Return every line below in which "lerp" appears.

___ SUPPLIED MATERIAL ___

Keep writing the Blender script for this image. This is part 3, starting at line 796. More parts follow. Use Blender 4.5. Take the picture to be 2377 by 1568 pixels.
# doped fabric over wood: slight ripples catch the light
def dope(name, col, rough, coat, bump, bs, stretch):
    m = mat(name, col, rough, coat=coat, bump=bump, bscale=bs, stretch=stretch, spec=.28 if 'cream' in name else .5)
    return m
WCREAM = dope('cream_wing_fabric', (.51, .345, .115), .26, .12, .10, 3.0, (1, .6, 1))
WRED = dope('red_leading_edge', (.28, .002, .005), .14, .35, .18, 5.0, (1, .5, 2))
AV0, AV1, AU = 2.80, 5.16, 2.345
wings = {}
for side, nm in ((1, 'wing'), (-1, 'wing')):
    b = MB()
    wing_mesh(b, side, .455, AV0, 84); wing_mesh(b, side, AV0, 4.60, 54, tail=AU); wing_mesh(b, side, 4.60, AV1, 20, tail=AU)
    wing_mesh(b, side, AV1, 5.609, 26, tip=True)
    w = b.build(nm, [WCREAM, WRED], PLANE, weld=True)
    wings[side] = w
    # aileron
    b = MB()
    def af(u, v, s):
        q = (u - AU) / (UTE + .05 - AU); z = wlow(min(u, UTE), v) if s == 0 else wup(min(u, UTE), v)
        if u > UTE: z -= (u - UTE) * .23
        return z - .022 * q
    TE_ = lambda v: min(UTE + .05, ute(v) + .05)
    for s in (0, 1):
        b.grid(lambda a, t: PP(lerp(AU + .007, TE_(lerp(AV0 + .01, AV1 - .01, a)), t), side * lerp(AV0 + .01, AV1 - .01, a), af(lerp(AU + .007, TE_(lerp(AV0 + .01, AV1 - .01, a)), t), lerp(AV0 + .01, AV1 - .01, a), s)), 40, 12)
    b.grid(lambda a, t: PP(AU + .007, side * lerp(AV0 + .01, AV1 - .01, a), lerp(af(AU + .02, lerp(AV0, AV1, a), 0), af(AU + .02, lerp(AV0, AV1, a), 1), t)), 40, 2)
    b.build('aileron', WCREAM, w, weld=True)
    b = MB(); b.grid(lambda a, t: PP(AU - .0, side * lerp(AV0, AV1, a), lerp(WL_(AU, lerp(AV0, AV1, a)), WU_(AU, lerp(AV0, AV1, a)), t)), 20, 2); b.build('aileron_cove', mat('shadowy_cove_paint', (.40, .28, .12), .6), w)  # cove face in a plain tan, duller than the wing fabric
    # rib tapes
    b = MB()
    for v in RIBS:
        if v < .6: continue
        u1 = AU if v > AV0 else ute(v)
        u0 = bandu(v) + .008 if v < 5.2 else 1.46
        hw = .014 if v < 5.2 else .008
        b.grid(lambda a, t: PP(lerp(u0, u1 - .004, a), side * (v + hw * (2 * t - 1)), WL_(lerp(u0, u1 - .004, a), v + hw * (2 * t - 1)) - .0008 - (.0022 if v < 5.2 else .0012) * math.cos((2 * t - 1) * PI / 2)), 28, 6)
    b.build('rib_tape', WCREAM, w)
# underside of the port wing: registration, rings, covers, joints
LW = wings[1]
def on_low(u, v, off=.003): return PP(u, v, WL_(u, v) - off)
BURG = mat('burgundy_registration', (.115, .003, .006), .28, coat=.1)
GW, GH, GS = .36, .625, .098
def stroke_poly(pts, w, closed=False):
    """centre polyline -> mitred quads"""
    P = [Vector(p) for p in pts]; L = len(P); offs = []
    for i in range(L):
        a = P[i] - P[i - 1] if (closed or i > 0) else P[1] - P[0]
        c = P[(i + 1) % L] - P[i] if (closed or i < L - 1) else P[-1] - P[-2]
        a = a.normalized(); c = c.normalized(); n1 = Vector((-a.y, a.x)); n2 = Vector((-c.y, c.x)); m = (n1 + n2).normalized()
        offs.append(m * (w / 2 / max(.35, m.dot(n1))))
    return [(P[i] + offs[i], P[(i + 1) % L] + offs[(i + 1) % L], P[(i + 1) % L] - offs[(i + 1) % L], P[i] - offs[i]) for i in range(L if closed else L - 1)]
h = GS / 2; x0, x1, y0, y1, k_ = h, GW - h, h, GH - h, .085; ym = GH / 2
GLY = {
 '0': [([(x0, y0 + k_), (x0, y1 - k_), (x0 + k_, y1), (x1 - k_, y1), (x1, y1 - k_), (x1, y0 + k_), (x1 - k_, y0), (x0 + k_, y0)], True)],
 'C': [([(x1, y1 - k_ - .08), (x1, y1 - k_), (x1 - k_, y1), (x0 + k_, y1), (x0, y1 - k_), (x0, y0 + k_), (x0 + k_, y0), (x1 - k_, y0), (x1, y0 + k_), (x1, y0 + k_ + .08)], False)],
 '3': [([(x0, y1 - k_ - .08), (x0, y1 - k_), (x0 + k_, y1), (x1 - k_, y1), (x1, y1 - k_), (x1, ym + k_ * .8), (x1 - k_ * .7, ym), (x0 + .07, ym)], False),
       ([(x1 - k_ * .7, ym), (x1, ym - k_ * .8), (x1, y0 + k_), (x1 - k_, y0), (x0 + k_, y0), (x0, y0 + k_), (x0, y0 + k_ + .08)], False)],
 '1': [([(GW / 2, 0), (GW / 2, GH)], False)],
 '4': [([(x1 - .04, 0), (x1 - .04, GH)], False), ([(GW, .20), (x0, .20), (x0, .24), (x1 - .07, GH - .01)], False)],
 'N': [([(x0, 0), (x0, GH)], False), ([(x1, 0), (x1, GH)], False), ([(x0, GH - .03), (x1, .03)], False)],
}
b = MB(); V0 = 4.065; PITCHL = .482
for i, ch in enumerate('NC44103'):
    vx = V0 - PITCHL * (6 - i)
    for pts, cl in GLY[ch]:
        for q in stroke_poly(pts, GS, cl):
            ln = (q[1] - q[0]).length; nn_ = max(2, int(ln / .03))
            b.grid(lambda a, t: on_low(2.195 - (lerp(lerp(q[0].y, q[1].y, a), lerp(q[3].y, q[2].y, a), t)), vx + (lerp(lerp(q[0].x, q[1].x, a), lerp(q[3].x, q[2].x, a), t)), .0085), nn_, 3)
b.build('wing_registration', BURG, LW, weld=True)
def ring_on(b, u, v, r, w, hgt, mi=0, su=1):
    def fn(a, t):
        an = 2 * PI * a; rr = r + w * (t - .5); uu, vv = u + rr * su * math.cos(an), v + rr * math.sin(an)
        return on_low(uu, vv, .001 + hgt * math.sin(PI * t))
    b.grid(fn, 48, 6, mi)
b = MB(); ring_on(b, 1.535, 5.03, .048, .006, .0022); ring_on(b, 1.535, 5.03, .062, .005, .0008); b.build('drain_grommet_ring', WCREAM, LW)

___

*THE OUTPUT:*
        b.grid(lambda a, t: PP(lerp(AU + .007, TE_(lerp(AV0 + .01, AV1 - .01, a)), t), side * lerp(AV0 + .01, AV1 - .01, a), af(lerp(AU + .007, TE_(lerp(AV0 + .01, AV1 - .01, a)), t), lerp(AV0 + .01, AV1 - .01, a), s)), 40, 12)
    b.grid(lambda a, t: PP(AU + .007, side * lerp(AV0 + .01, AV1 - .01, a), lerp(af(AU + .02, lerp(AV0, AV1, a), 0), af(AU + .02, lerp(AV0, AV1, a), 1), t)), 40, 2)
    b = MB(); b.grid(lambda a, t: PP(AU - .0, side * lerp(AV0, AV1, a), lerp(WL_(AU, lerp(AV0, AV1, a)), WU_(AU, lerp(AV0, AV1, a)), t)), 20, 2); b.build('aileron_cove', mat('shadowy_cove_paint', (.40, .28, .12), .6), w)  # cove face in a plain tan, duller than the wing fabric
        b.grid(lambda a, t: PP(lerp(u0, u1 - .004, a), side * (v + hw * (2 * t - 1)), WL_(lerp(u0, u1 - .004, a), v + hw * (2 * t - 1)) - .0008 - (.0022 if v < 5.2 else .0012) * math.cos((2 * t - 1) * PI / 2)), 28, 6)
            b.grid(lambda a, t: on_low(2.195 - (lerp(lerp(q[0].y, q[1].y, a), lerp(q[3].y, q[2].y, a), t)), vx + (lerp(lerp(q[0].x, q[1].x, a), lerp(q[3].x, q[2].x, a), t)), .0085), nn_, 3)